21/3/13

Llegaron del colegio y se pusieron a jugar a Just Dance. Supongo que sería por la ilusión de que empezaban las vacaciones que no quisieron quitarse los maillots de gimnasia rítmica ni apenas merendar. Veía a Alba extender la mano hacia la pantalla para escoger la canción y pensaba en la facilidad con la que el tiempo lo quema todo, haciendo, por ejemplo, que Minority Report pase como una película de cine mudo, boba nostalgia de un tiempo cercano que sin embargo parece desplomarse en el vacío.
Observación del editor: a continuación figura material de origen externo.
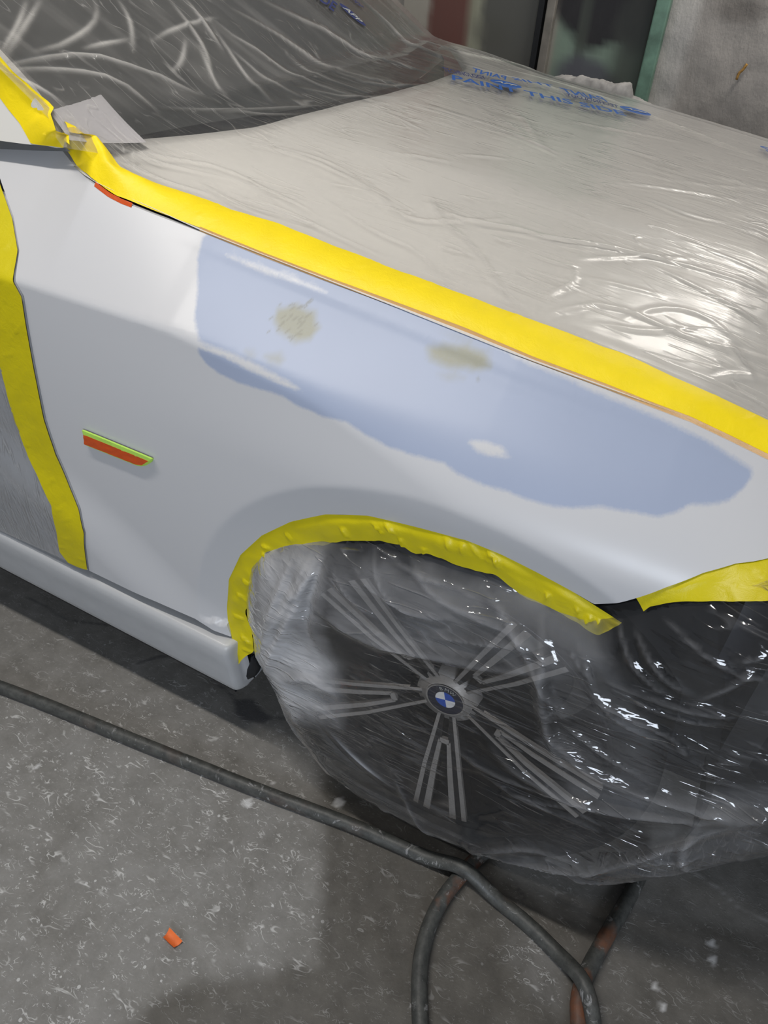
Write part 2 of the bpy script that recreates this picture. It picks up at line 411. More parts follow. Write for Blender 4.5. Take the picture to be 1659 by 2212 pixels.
def box_obj(name, b, m, parent=None, bevel=0):
    V, Fc = boxes([b]); o = mesh(name, V, Fc, m, parent, smooth_=False)
    if bevel:
        mo = o.modifiers.new('bevel', 'BEVEL'); mo.width = bevel; mo.segments = 2
    return o

# ================================================================== SETTING
def floor_mat():
    m, nt, p = new_mat('dusty_concrete'); c = coords(nt)
    big = noise(nt, c, 3.2, 6, .62); mid = noise(nt, c, 22, 5, .65); fine = noise(nt, c, 170, 3, .7)
    base = ramp(nt, mid, [(.3, (.155, .148, .134, 1)), (.55, (.215, .207, .190, 1)), (.75, (.265, .257, .240, 1))])
    br = attr(nt, 'brown').outputs['Fac']
    base = mixc(nt, math_n(nt, 'MULTIPLY', br, ramp(nt, big, [(.3, g4(.6)), (.7, g4(1))])), base, ramp(nt, mid, [(.3, (.042, .036, .027, 1)), (.7, (.086, .076, .061, 1))]))
    du = attr(nt, 'dust').outputs['Fac']
    dn = ramp(nt, noise(nt, c, 9, 7, .7, .5), [(.35, g4(0)), (.72, g4(1))])
    base = mixc(nt, math_n(nt, 'MULTIPLY', math_n(nt, 'MULTIPLY', du, dn), .55), base, (.36, .355, .345, 1))
    base = mixc(nt, math_n(nt, 'MULTIPLY', fine, .30), base, (.10, .097, .09, 1))
    # scuffs: curled streaks of dried paint
    marks = None
    for sc, rot, dist, th, st in ((22, .5, 1.6, .016, (1, 2.2, 1)), (40, -.7, 2.2, .015, (1, 1.6, 1)), (80, .2, 1.5, .015, (1, 2, 1))):
        cc = coords(nt, st, (0, 0, rot)); a = noise(nt, cc, sc, 1, .4, dist)
        r = math_n(nt, 'ABSOLUTE', math_n(nt, 'SUBTRACT', a, .5))
        l = ramp(nt, r, [(0.0, g4(1)), (th, g4(.7)), (th * 2.6, g4(0))])
        gate = ramp(nt, noise(nt, cc, sc * .9, 2, .5), [(.56, g4(0)), (.66, g4(1))])
        q = math_n(nt, 'MULTIPLY', l, gate); marks = q if marks is None else math_n(nt, 'MAXIMUM', marks, q)
    amt = math_n(nt, 'MULTIPLY', marks, math_n(nt, 'ADD', .16, math_n(nt, 'MULTIPLY', du, .85)), True)
    base = mixc(nt, amt, base, (.58, .575, .56, 1))
    # white drips
    for sc, rad in ((60, .17), (24, .10)):
        v = nt.nodes.new('ShaderNodeTexVoronoi'); v.inputs['Scale'].default_value = sc; lk(nt, c, v.inputs['Vector'])
        sep = nt.nodes.new('ShaderNodeSeparateColor'); lk(nt, v.outputs['Color'], sep.inputs[0])
        pick = ramp(nt, sep.outputs[0], [(.70, g4(0)), (.73, g4(1))])
        size = math_n(nt, 'MULTIPLY', sep.outputs[1], rad)
        d = math_n(nt, 'LESS_THAN', v.outputs['Distance'], size)
        q = math_n(nt, 'MULTIPLY', math_n(nt, 'MULTIPLY', d, pick), math_n(nt, 'ADD', .10, math_n(nt, 'MULTIPLY', du, .55)))
        base = mixc(nt, q, base, (.68, .68, .67, 1))
    base = mixc(nt, attr(nt, 'stain').outputs['Fac'], base, (.045, .045, .05, 1))
    base = mixc(nt, attr(nt, 'drip').outputs['Fac'], base, (.66, .66, .66, 1))
    lk(nt, base, p.inputs['Base Color']); p.inputs['Roughness'].default_value = .62
    h = math_n(nt, 'ADD', math_n(nt, 'MULTIPLY', mid, .7), math_n(nt, 'ADD', math_n(nt, 'MULTIPLY', fine, .25), math_n(nt, 'MULTIPLY', marks, .25)))
    lk(nt, bump(nt, h, .35, .003), p.inputs['Normal'])
    return m
def build_floor():
    xs = np.r_[-6, -4, -3, -2.2, -1.7, np.arange(-1.4, 1.001, .006), 1.3, 1.8, 2.5, 4]
    yv = np.r_[-5, -3, -2, -1.3, -.95, np.arange(-.75, .551, .006), .8, 1.2, 2, 3, 4.2]
    X, Y = np.meshgrid(xs, yv, indexing='ij'); P = np.stack([X.ravel(), Y.ravel()], -1)
    fl = lambda px: on_floor(px)[:, :2]
    # darker brown ground tone right of the dusted area, in floor coordinates
    left = fl([(688, 1640), (690, 1900), (684, 2080), (560, 2100), (430, 2110), (330, 2150), (250, 2230), (200, 2500), (2300, 2600), (2400, 2050), (1750, 2020), (1500, 1990), (1083, 1890), (1085, 1820), (1000, 1600)])
    wob = .012 * fbm(P[:, 0] * 14, P[:, 1] * 14, 3)
    brown = sm(.012, -.022, sdf(P, left) + wob * np.where(P[:, 0] < -.25, 3.0, 1))
    bluish = fl([(1085, 1700), (1084, 1985), (1150, 2090), (1240, 2230), (1330, 2400), (2300, 2600), (2300, 1700)])
    b2 = sm(.01, -.04, sdf(P, bluish) + wob * 2)
    brown = brown * (1 - .35 * b2)
    patch = fl([(1088, 1990), (1160, 2010), (1220, 2070), (1200, 2110), (1235, 2230), (1150, 2160), (1090, 2080)])
    dust = .28 + .72 * sm(.22, -.12, np.hypot((P[:, 0] + .42) * .75, P[:, 1] + .28) - .28 + wob)
    dust = dust * (1 - .80 * brown) + .9 * sm(.02, -.02, sdf(P, patch) + wob * 1.5)
    dust = np.where(P[:, 1] > .10, dust * .25, dust)
    st = sm(.006, -.004, sdf(P, fl([(505, 1512), (545, 1512), (572, 1535), (590, 1552), (565, 1566), (530, 1560), (512, 1540)])) + wob * .8) * .75
    for pl, w in (([(300, 1432), (345, 1418), (400, 1415), (440, 1440), (470, 1478), (500, 1500), (520, 1530), (590, 1550), (660, 1556)], .0022), ([(60, 1290), (150, 1340), (230, 1350)], .0018), ([(1111, 1905), (1125, 1925), (1131, 1945)], .0011)):
        d, _ = segdist(P, resample(fl(pl), step=.02)); st = np.maximum(st, .6 * np.exp(-((d + wob * .15) / w / 1.6) ** 2))
    dr = np.zeros(len(P))
    for u, v, r in ((535, 1735, .0085), (732, 1733, .010), (560, 1722, .004), (222, 1492, .004), (80, 1657, .005), (590, 1690, .003), (1416, 2132, .0055), (1538, 2040, .0065), (1540, 2075, .007), (1432, 2175, .006), (895, 2170, .004)):
        q = fl([(u, v)])[0]; dr = np.maximum(dr, sm(r * 1.15, r * .8, np.hypot(P[:, 0] - q[0], P[:, 1] - q[1]) + wob * .12) * .8)
    d, _ = segdist(P, resample(fl([(1500, 1885), (1560, 1925), (1590, 1960), (1620, 1975), (1659, 1990)]), step=.02))
    dr = np.maximum(dr, .25 * np.exp(-((d + wob * .2) / .002) ** 2))
    V = np.c_[P, np.zeros(len(P))]
    o = mesh('floor', V, grid_faces(len(xs), len(yv)), floor_mat(), attrs={'brown': np.clip(brown, 0, 1), 'dust': np.clip(dust, 0, 1), 'stain': np.clip(st, 0, 1), 'drip': dr}, base=(0, 0, 0))
    tag(o, 'grey paint-spattered concrete floor', kind='structure')
build_floor()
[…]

Eligieron Can’t take my eyes off you y empezaron a bailar. Estuve tentado de decirles: yo la bailaba cuando tenía veinte años; pero preferí callarme, no por ellas sino por no tener que escucharme diciéndolo, por no actuar como mi propio enemigo y exponerme a un envejecimiento instantáneo. La canción me abrió una puerta en el tiempo y yo entré. Vi a un chico subido en una Vespa de color blanco. No era yo ni sabía a dónde se dirigía. Solo compartía su asiento. Era de noche. Llovía. La moto paró en una esquina y nos metimos en un bar. Nada más entrar besó a una chica. Le dijo que la quería y supe entonces que no sentía lo que decía, que utilizaba esas palabras como la combinación de una caja fuerte cuyo contenido hubiese codiciado siempre aunque todavía no hubiese descubierto su valor. Me aparté de ellos y me acerqué a la barra. Pedí una cerveza. La camarera era una anciana muy maquillada que parecía muy triste. Estoy en una vía muerta de la memoria, pensé para tranquilizarme. Después apuré de un trago el vaso y dije en voz alta (queriendo que tanto la camarera como la pareja que se besaba me oyeran): me voy a casa antes de que acabe la canción.